▶ _DATA LINES_
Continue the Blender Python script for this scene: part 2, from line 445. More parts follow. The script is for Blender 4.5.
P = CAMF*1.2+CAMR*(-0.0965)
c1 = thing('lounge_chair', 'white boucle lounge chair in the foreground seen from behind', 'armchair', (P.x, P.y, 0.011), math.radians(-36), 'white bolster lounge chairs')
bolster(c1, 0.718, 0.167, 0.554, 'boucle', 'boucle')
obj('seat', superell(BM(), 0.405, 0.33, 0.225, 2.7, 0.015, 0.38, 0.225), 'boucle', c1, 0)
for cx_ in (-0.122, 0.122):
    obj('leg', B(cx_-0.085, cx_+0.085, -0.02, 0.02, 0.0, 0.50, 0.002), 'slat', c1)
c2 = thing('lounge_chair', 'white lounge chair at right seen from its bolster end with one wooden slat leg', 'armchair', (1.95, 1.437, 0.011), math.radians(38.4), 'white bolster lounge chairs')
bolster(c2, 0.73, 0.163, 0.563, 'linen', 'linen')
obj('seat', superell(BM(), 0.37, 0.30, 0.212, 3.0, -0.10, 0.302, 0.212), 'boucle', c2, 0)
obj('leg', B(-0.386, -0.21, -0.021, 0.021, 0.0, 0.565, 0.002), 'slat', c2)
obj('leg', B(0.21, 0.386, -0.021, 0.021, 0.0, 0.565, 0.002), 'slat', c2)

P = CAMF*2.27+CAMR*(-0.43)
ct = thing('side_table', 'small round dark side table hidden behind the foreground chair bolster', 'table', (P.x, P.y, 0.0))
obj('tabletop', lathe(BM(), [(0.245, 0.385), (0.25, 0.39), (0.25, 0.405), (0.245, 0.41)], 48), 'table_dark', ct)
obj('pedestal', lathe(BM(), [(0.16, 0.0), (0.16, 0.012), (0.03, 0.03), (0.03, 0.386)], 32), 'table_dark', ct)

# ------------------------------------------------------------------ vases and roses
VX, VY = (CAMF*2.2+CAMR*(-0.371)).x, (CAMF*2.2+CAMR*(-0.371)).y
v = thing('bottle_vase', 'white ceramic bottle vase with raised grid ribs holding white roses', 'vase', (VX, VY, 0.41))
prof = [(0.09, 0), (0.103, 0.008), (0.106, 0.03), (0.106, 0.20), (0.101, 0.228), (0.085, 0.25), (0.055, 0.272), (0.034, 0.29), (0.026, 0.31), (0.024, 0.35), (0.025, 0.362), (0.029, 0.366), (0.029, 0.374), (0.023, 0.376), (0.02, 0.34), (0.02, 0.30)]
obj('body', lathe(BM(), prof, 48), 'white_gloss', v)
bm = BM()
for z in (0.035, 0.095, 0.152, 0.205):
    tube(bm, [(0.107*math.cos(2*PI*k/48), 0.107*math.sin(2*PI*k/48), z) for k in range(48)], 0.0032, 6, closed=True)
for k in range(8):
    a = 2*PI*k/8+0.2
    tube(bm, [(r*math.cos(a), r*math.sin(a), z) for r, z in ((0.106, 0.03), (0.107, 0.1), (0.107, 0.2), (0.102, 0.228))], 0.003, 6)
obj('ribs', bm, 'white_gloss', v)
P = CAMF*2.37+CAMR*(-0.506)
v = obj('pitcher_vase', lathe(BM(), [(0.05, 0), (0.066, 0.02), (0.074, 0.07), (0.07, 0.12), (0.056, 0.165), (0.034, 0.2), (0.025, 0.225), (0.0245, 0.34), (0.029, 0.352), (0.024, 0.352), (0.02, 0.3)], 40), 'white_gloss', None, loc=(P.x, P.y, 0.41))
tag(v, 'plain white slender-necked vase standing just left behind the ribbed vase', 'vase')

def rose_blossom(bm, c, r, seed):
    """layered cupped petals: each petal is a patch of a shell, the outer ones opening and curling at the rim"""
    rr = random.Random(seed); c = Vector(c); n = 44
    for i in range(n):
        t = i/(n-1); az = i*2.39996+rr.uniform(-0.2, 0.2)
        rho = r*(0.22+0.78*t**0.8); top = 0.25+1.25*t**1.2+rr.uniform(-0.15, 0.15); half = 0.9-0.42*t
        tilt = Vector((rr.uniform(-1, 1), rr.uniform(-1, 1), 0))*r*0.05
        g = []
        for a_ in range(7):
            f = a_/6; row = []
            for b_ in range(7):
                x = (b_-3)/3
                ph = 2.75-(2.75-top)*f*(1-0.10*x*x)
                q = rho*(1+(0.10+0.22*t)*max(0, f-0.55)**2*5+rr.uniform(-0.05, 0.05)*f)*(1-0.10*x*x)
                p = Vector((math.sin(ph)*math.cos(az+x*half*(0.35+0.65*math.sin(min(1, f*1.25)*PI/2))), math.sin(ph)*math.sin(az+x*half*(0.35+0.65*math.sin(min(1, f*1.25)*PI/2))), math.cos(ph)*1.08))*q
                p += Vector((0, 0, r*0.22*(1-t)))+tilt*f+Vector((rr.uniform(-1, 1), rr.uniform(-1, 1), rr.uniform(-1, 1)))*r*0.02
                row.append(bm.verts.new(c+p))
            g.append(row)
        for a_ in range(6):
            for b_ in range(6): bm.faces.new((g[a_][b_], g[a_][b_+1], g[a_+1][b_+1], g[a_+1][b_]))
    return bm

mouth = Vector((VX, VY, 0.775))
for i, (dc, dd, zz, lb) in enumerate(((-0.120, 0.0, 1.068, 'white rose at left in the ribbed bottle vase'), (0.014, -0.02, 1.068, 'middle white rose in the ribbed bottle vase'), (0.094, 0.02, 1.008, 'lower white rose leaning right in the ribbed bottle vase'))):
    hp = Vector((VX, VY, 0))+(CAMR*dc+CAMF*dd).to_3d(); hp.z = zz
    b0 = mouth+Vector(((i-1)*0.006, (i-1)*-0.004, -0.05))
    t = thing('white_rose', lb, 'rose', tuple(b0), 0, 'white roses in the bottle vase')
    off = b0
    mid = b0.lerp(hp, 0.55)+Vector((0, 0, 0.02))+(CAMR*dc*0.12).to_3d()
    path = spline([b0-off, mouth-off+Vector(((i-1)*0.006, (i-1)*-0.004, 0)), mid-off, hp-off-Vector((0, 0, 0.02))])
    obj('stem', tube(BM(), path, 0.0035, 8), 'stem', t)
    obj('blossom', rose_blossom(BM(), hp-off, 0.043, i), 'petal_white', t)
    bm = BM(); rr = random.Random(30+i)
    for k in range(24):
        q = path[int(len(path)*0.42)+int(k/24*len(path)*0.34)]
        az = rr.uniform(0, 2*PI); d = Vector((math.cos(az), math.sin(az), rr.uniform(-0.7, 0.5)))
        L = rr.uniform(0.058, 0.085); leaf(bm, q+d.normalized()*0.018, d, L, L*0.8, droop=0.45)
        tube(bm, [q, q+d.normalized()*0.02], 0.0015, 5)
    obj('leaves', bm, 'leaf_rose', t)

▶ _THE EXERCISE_
Reproduce all the data word for word.

▶ _ANSWER TO THIS EXERCISE_
Continue the Blender Python script for this scene: part 2, from line 445. More parts follow. The script is for Blender 4.5.
P = CAMF*1.2+CAMR*(-0.0965)
c1 = thing('lounge_chair', 'white boucle lounge chair in the foreground seen from behind', 'armchair', (P.x, P.y, 0.011), math.radians(-36), 'white bolster lounge chairs')
bolster(c1, 0.718, 0.167, 0.554, 'boucle', 'boucle')
obj('seat', superell(BM(), 0.405, 0.33, 0.225, 2.7, 0.015, 0.38, 0.225), 'boucle', c1, 0)
for cx_ in (-0.122, 0.122):
    obj('leg', B(cx_-0.085, cx_+0.085, -0.02, 0.02, 0.0, 0.50, 0.002), 'slat', c1)
c2 = thing('lounge_chair', 'white lounge chair at right seen from its bolster end with one wooden slat leg', 'armchair', (1.95, 1.437, 0.011), math.radians(38.4), 'white bolster lounge chairs')
bolster(c2, 0.73, 0.163, 0.563, 'linen', 'linen')
obj('seat', superell(BM(), 0.37, 0.30, 0.212, 3.0, -0.10, 0.302, 0.212), 'boucle', c2, 0)
obj('leg', B(-0.386, -0.21, -0.021, 0.021, 0.0, 0.565, 0.002), 'slat', c2)
obj('leg', B(0.21, 0.386, -0.021, 0.021, 0.0, 0.565, 0.002), 'slat', c2)

P = CAMF*2.27+CAMR*(-0.43)
ct = thing('side_table', 'small round dark side table hidden behind the foreground chair bolster', 'table', (P.x, P.y, 0.0))
obj('tabletop', lathe(BM(), [(0.245, 0.385), (0.25, 0.39), (0.25, 0.405), (0.245, 0.41)], 48), 'table_dark', ct)
obj('pedestal', lathe(BM(), [(0.16, 0.0), (0.16, 0.012), (0.03, 0.03), (0.03, 0.386)], 32), 'table_dark', ct)

# ------------------------------------------------------------------ vases and roses
VX, VY = (CAMF*2.2+CAMR*(-0.371)).x, (CAMF*2.2+CAMR*(-0.371)).y
v = thing('bottle_vase', 'white ceramic bottle vase with raised grid ribs holding white roses', 'vase', (VX, VY, 0.41))
prof = [(0.09, 0), (0.103, 0.008), (0.106, 0.03), (0.106, 0.20), (0.101, 0.228), (0.085, 0.25), (0.055, 0.272), (0.034, 0.29), (0.026, 0.31), (0.024, 0.35), (0.025, 0.362), (0.029, 0.366), (0.029, 0.374), (0.023, 0.376), (0.02, 0.34), (0.02, 0.30)]
obj('body', lathe(BM(), prof, 48), 'white_gloss', v)
bm = BM()
for z in (0.035, 0.095, 0.152, 0.205):
    tube(bm, [(0.107*math.cos(2*PI*k/48), 0.107*math.sin(2*PI*k/48), z) for k in range(48)], 0.0032, 6, closed=True)
for k in range(8):
    a = 2*PI*k/8+0.2
    tube(bm, [(r*math.cos(a), r*math.sin(a), z) for r, z in ((0.106, 0.03), (0.107, 0.1), (0.107, 0.2), (0.102, 0.228))], 0.003, 6)
obj('ribs', bm, 'white_gloss', v)
P = CAMF*2.37+CAMR*(-0.506)
v = obj('pitcher_vase', lathe(BM(), [(0.05, 0), (0.066, 0.02), (0.074, 0.07), (0.07, 0.12), (0.056, 0.165), (0.034, 0.2), (0.025, 0.225), (0.0245, 0.34), (0.029, 0.352), (0.024, 0.352), (0.02, 0.3)], 40), 'white_gloss', None, loc=(P.x, P.y, 0.41))
tag(v, 'plain white slender-necked vase standing just left behind the ribbed vase', 'vase')

def rose_blossom(bm, c, r, seed):
    """layered cupped petals: each petal is a patch of a shell, the outer ones opening and curling at the rim"""
    rr = random.Random(seed); c = Vector(c); n = 44
    for i in range(n):
        t = i/(n-1); az = i*2.39996+rr.uniform(-0.2, 0.2)
        rho = r*(0.22+0.78*t**0.8); top = 0.25+1.25*t**1.2+rr.uniform(-0.15, 0.15); half = 0.9-0.42*t
        tilt = Vector((rr.uniform(-1, 1), rr.uniform(-1, 1), 0))*r*0.05
        g = []
        for a_ in range(7):
            f = a_/6; row = []
            for b_ in range(7):
                x = (b_-3)/3
                ph = 2.75-(2.75-top)*f*(1-0.10*x*x)
                q = rho*(1+(0.10+0.22*t)*max(0, f-0.55)**2*5+rr.uniform(-0.05, 0.05)*f)*(1-0.10*x*x)
                p = Vector((math.sin(ph)*math.cos(az+x*half*(0.35+0.65*math.sin(min(1, f*1.25)*PI/2))), math.sin(ph)*math.sin(az+x*half*(0.35+0.65*math.sin(min(1, f*1.25)*PI/2))), math.cos(ph)*1.08))*q
                p += Vector((0, 0, r*0.22*(1-t)))+tilt*f+Vector((rr.uniform(-1, 1), rr.uniform(-1, 1), rr.uniform(-1, 1)))*r*0.02
                row.append(bm.verts.new(c+p))
            g.append(row)
        for a_ in range(6):
            for b_ in range(6): bm.faces.new((g[a_][b_], g[a_][b_+1], g[a_+1][b_+1], g[a_+1][b_]))
    return bm

mouth = Vector((VX, VY, 0.775))
for i, (dc, dd, zz, lb) in enumerate(((-0.120, 0.0, 1.068, 'white rose at left in the ribbed bottle vase'), (0.014, -0.02, 1.068, 'middle white rose in the ribbed bottle vase'), (0.094, 0.02, 1.008, 'lower white rose leaning right in the ribbed bottle vase'))):
    hp = Vector((VX, VY, 0))+(CAMR*dc+CAMF*dd).to_3d(); hp.z = zz
    b0 = mouth+Vector(((i-1)*0.006, (i-1)*-0.004, -0.05))
    t = thing('white_rose', lb, 'rose', tuple(b0), 0, 'white roses in the bottle vase')
    off = b0
    mid = b0.lerp(hp, 0.55)+Vector((0, 0, 0.02))+(CAMR*dc*0.12).to_3d()
    path = spline([b0-off, mouth-off+Vector(((i-1)*0.006, (i-1)*-0.004, 0)), mid-off, hp-off-Vector((0, 0, 0.02))])
    obj('stem', tube(BM(), path, 0.0035, 8), 'stem', t)
    obj('blossom', rose_blossom(BM(), hp-off, 0.043, i), 'petal_white', t)
    bm = BM(); rr = random.Random(30+i)
    for k in range(24):
        q = path[int(len(path)*0.42)+int(k/24*len(path)*0.34)]
        az = rr.uniform(0, 2*PI); d = Vector((math.cos(az), math.sin(az), rr.uniform(-0.7, 0.5)))
        L = rr.uniform(0.058, 0.085); leaf(bm, q+d.normalized()*0.018, d, L, L*0.8, droop=0.45)
        tube(bm, [q, q+d.normalized()*0.02], 0.0015, 5)
    obj('leaves', bm, 'leaf_rose', t)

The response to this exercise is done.